Opinion
January 19, 1999.
Appeal from the Supreme Court, Queens County (Lerner, J.).
Ordered that the order is affirmed, with costs.
On March 7, 1994, the plaintiff was injured when she tripped and fell on a public sidewalk directly adjacent to the driveway of the premises owned by the defendants Jack Scott and Olga Scott. The plaintiff commenced this action against the City of New York and the Scotts in which she alleged, inter alia, that the Scotts negligently maintained and repaired the sidewalk. The Scotts moved for summary judgment dismissing the complaint insofar as asserted against them..
An abutting landowner will not be liable to a pedestrian passing by on a public sidewalk unless the landowner created the defective condition or caused the defect to occur because of some special use, or unless a statute or ordinance placed the obligation to maintain the sidewalk upon the landowner and expressly made the landowner liable for injuries occasioned by the failure to perform that duty ( see, Alessi v. Zapolsky, 228 A.D.2d 531; Rosales v. City of New York, 221 A.D.2d 329).

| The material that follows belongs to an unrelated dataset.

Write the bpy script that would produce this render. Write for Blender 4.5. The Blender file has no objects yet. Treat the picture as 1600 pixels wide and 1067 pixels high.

We agree with the Supreme Court that the plaintiff failed to present evidentiary proof in admissible form to support her allegations that the Scotts negligently repaired the sidewalk or that the defect was caused by their special use of the sidewalk as a driveway ( see, Rubenstein v. DeGeorgio, 236 A.D.2d 383; Gianna v. Town of Islip, 230 A.D.2d 824; Alessi v. Zapolsky, supra). Moreover, the plaintiff did not allege that the Scotts breached a statutory duty to maintain the sidewalk. Accordingly, the Scotts' motion for summary judgment was properly granted.
Bracken, J.P., O'Brien, Sullivan and Goldstein, JJ., concur.